At the top of the leaderboard, Jim Furyk and Jason Dufner shared the lead on 10 under, Dufner having birdied the fourth and fifth and overnight leader Furyk holing from 35ft for an unlikely birdie on the sixth.

The final pair were threatening to pull away from the chasing pack, with Sweden’s Henrik Stenson closing the gap to one with an eagle from 20ft on the fourth but dropping a shot on the seventh to lie seven under.

Meanwhile, Scotland’s Marc Warren was in contention for a top-10 finish at the half-way point of his final round. Setting out yesterday at one-under, Warren was one under through the first nine and two under for the tournament, which had him in a share of 12th.

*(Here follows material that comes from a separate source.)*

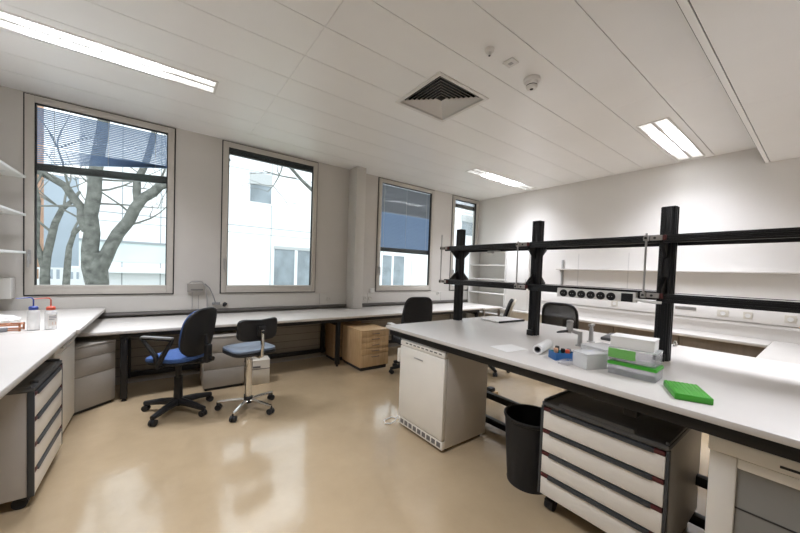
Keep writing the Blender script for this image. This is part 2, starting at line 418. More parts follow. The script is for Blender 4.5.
a, b = WIN[1]; blind(a+.065, b-.03, 'raised venetian blind bunched at the top of the second window', 3.35, 3.27, 5, R(10), rail=(3.235, 3.235))
a, b = WIN[2]; blind(a+.065, b+.02, 'blue venetian blind lowered to half height in the third window', 3.295, 1.97, 44, R(-66), rail=(1.93, 1.93), shaded_to=2.70)
a, b = WIN[3]; blind(a+.065, b+.04, 'dark bunched venetian blind atop the narrow corner window', 3.37, 3.19, 14, R(12), rail=(3.15, 3.15))

# ================================================================ CEILING FITTINGS
def lamp(key, label, tube_mat, W):
    x0, x1, y0, y1 = LAMPS[key]; zc = ZS-.112 if key == 'E' else ZC
    t = thing('ceiling_lamp', label, 'lamp', ((x0+x1)/2, (y0+y1)/2, zc), 0, 'twin tube ceiling lamps')
    off = t.location
    f = MB(off); w = .022
    f.box(x0, x0+w, y0, y1, zc-.008, zc+.1, .002); f.box(x1-w, x1, y0, y1, zc-.008, zc+.1, .002)
    f.box(x0+w, x1-w, y0, y0+w, zc-.008, zc+.1, .002); f.box(x0+w, x1-w, y1-w, y1, zc-.008, zc+.1, .002)
    f.box(x0, x1, y0, y1, zc+.1, zc+.108); ym = (y0+y1)/2
    f.box(x0+w, x1-w, ym-.016, ym+.016, zc-.004, zc+.1, .002)
    f.build('housing', M['lampwhite'], t)
    for (a, b) in ((y0+w, ym-.016), (ym+.016, y1-w)):
        c = (a+b)/2
        tb = MB(off); tb.cyl((x0+w+.01, c, zc+.055), (x1-w-.01, c, zc+.055), .013, seg=12); tb.build('tube', tube_mat, t)
        lv = MB(off); lv.keep = True
        for s in (-1, 1):
            pts = [(c+s*(b-a)/2, zc), (c+s*(b-a)/2*.96, zc+.04), (c+s*(b-a)/2*.6, zc+.09)]
            for (p, q) in zip(pts[:-1], pts[1:]):
                lv.poly([(x0+w, p[0], p[1]), (x1-w, p[0], p[1]), (x1-w, q[0], q[1]), (x0+w, q[0], q[1])])
        n = 20
        for k in range(1, n):
            x = x0+w+(x1-x0-2*w)*k/n
            lv.poly([(x, a, zc+.001), (x, b, zc+.001), (x, b, zc+.038), (x, a, zc+.038)])
        lv.build('louvre', M['louver'], t)
    for (a, b) in ((y0+w, ym-.016), (ym+.016, y1-w)):
        ld = bpy.data.lights.new('lamp_light', 'AREA'); ld.shape = 'RECTANGLE'; ld.size = x1-x0-.90; ld.size_y = (b-a)*.75
        ld.energy = W/2; ld.color = LAMP_COL; ld.spread = R(125)
        lo = bpy.data.objects.new('lamp_light', ld); COL.objects.link(lo); lo.parent = t; lo.location = (0, (a+b)/2-off.y, .041)
    return t
lamp('A', 'long twin tube ceiling lamp above the leftmost window, cut by the frame', M['tube'], LAMP_W*.42)
lamp('B', 'dim slim ceiling lamp near the far corner window', M['tubedim'], LAMP_W*.52)
lamp('C', 'bright twin tube ceiling lamp close to the white right wall', M['tube'], LAMP_W*.48)
lamp('D', 'added unseen twin tube ceiling lamp overhead the viewer', M['tube'], LAMP_W*.38)  # out of view, added to brighten the near part of the room
lamp('E', 'added unseen twin tube lamp on the lower ceiling above the near end of the island', M['tube'], LAMP_W*.42)  # extra lamp beyond the frame, put in to light the island

# four way air outlet: pyramid of louvres hanging under the ceiling
x0, x1, y0, y1 = VENT; cx, cy = (x0+x1)/2, (y0+y1)/2
t = thing('air_diffuser', 'square four way air outlet with dark louvres in the ceiling', 'air vent', (cx, cy, ZC)); off = t.location
f = MB(off)
for (a, b, c, d) in ((x0-.02, x1+.02, y0-.02, y0+.02), (x0-.02, x1+.02, y1-.02, y1+.02), (x0-.02, x0+.02, y0+.02, y1-.02), (x1-.02, x1+.02, y0+.02, y1-.02)):
    f.box(a, b, c, d, ZC-.012, ZC+.02, .003)
f.build('frame', M['lampwhite'], t)
bk = MB(off); bk.box(x0, x1, y0, y1, ZC+.12, ZC+.13); bk.build('plenum', M['dark'], t)
lv = MB(off); lv.keep = True
n = 9
for k in range(n):
    r0 = .325*(1-k/n); zz = ZC + .012 - .006*k/n
    rin = r0-.012
    # each ring: a flared sheet-metal square, outer lip low, inner edge high
    ro, ri, zo, zi_ = r0, r0-.026, zz-.012, zz+.016
    if ri < .02: continue
    o = [(cx-ro, cy-ro, zo), (cx+ro, cy-ro, zo), (cx+ro, cy+ro, zo), (cx-ro, cy+ro, zo)]
    i_ = [(cx-ri, cy-ri, zi_), (cx+ri, cy-ri, zi_), (cx+ri, cy+ri, zi_), (cx-ri, cy+ri, zi_)]
    for q in range(4): lv.poly([o[q], o[(q+1) % 4], i_[(q+1) % 4], i_[q]])
lv.build('louvre', M['lampwhite'], t)

# sensors
s = MB((2.17, 1.78, ZC)); s.lathe([(0, -.055), (.014, -.055), (.016, -.03), (.036, -.022), (.038, 0)], (2.17, 1.78, ZC)); s.lathe([(0, -.058), (.009, -.057), (.0095, -.04)], (2.17, 1.78, ZC), mi=1)
tag(s.build('ceiling_sensor', [M['lampwhite'], M['dark']]), 'small round sensor with a dark centre, nearest the air outlet', 'sensor')
s = MB((2.445, 1.768, ZC)); s.box(2.395, 2.495, 1.718, 1.818, ZC-.014, ZC, .004); s.box(2.428, 2.462, 1.75, 1.786, ZC-.0165, ZC-.013, mi=1)
tag(s.build('ceiling_sensor_plate', [M['lampwhite'], M['alu']]), 'small square ceiling plate between the round sensor and smoke detector', 'sensor')
s = thing('smoke_detector', 'white domed smoke detector on the ceiling', 'smoke detector', (2.81, 1.787, ZC)); off = s.location
q = MB(off); q.lathe([(.075, 0), (.075, -.024), (.066, -.034), (0, -.034)], off); q.build('base', M['lampwhite'], s)
q = MB(off); q.lathe([(.057, -.034), (.057, -.054), (.049, -.062), (.049, -.070), (.053, -.072), (.043, -.092), (0, -.098)], off); q.build('dome', M['lampwhite'], s)
q = MB(off); q.lathe([(.0495, -.0625), (.0500, -.066), (.0495, -.0695)], off); q.lathe([(0, -.0995), (.014, -.099), (.016, -.096)], off); q.build('vent_slot', M['dark'], s)

# ================================================================ BENCHES AND CABINETS
# long bench under the windows
t = thing('window_bench', 'long white bench on black legs running under the windows', 'bench', (2.3, 5.0, 0)); off = t.location
q = MB(off); q.box(-1.45, 5.5, 4.43, 5.455, .73, .765, .006); q.build('tabletop', M['white'], t)
q = MB(off); q.box(-.34, 5.46, 4.455, 4.495, .68, .729, .003); q.box(-.34, 5.46, 5.36, 5.40, .68, .729, .003); q.build('apron', M['black'], t)
for x in (-.30, 2.19, 5.40):
    q = MB(off); q.box(x-.03, x+.03, 4.45, 4.51, .03, .68, .004); q.box(x-.025, x+.025, 4.51, 5.34, .625, .68, .003)
    q.cyl((x, 4.48, .0), (x, 4.48, .03), .022, .015, 12); q.box(x-.025, x+.025, 5.03, 5.085, .08, .625, .003); q.box(x-.03, x+.03, 5.34, 5.40, .03, .68, .004); q.cyl((x, 5.37, 0), (x, 5.37, .03), .022, .015, 12)
    q.build('leg', M['black'], t)
for (a, b) in ((-.274, 2.164), (2.216, 5.374)):
    q = MB(off); q.box(a, b, 5.035, 5.08, .09, .15, .003); q.build('foot_rail', M['black'], t)

# convector cover boards under the bench
for i, (a, b) in enumerate(((-.9, 1.05), (1.06, 2.72), (2.73, 5.2))):
    c = MB(((a+b)/2, 5.15, 0)); c.box(a, b, 5.0 if False else 5.10, 5.28, .0, .64, .004)
    for z in (.10, .21, .32, .43, .54): c.box(a+.002, b-.002, 5.096, 5.101, z-.004, z+.004, mi=1)
    tag(c.build('convector_cover', [M['greyped'], M['joint']]), ('grey ribbed convector cover behind the blue chair, left under the bench',
        'grey ribbed convector cover between the chairs and the beech drawer units', 'grey ribbed convector cover right of the beech drawer units')[i], 'radiator cover', 'convector covers under the window bench')

# left counter: two worktops
for nm, lab, (y0, y1), z in (('worktop', 'near white worktop of the left counter, in front of the wash bottles', (-1.2, 3.815), .9), ('worktop', 'far white worktop carrying two wash bottles at the window', (3.827, 5.47), .902)):
    xf = -.565 if y0 < 0 else -.548
    q = MB((-1.0, (y0+y1)/2, z-.04)); q.box(-1.48, xf, y0, y1, z-.04, z, .008)
    tag(q.build(nm, M['white']), lab, 'worktop', 'left counter worktops')
t = thing('counter_frame', 'grey steel frame carrying the left counter worktops', 'frame', (-1.0, 2.5, 0)); off = t.location
q = MB(off); q.box(-1.45, -.62, -1.15, -1.10, 0, .858); q.box(-1.45, -1.40, -1.10, 5.40, .78, .858); q.box(-.9, -.86, 1.06, 2.6, .80, .858, .003); q.build('rail', M['greyside'], t)
for y in (1.0, 2.6):
    q = MB(off); q.box(-1.45, -1.39, y, y+.06, 0, .78, .003); q.box(-1.39, -.70, y+.005, y+.055, .80, .858, .003); q.build('leg', M['greyside'], t)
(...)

Compatriot Stephen Gallacher finished eight over for the tournament, but could hold his head high after shooting an impressive one-under 69 yesterday. Glasgow’s Scott Jamieson was in contention for a top-30 finish after shooting a one-over-par 71 to finish two over for the tournament.

Mickelson fails to build on Open joy

Phil Mickelson avoided going from first to last after making an early start in the final round of the 95th US PGA Championship at Oak Hill yesterday.

Mickelson found himself in the second group out at 8:25am following a third round of 78, a stark contrast to his Open Championship triumph at Muirfield last month.

The world No 2 looked in danger of finishing last of the 75 players who made the cut when he went to the turn in 39 with two birdies, one bogey, one double bogey and a triple bogey, but a back nine of 33 ensured he finished one shot better than compatriot Gary Woodland.

Mickelson, who was 21st in the Bridgestone Invitational last week, said: “I didn’t play very well the last two weeks. I’m not going to worry about it.

“I’m going to go just work on my short game at my home, just chip and putt, and then wait four or five days before I start hitting balls again because I want to forget these couple of weeks where I really haven’t struck it the way I had for a few months.

“I’ll look at some film from those events I played well and just try to do the same thing that I was doing.”

Mickelson’s Open win took him back to second in the world rankings behind Tiger Woods and raised hopes of some exciting duels between the pair but Woods also struggled here.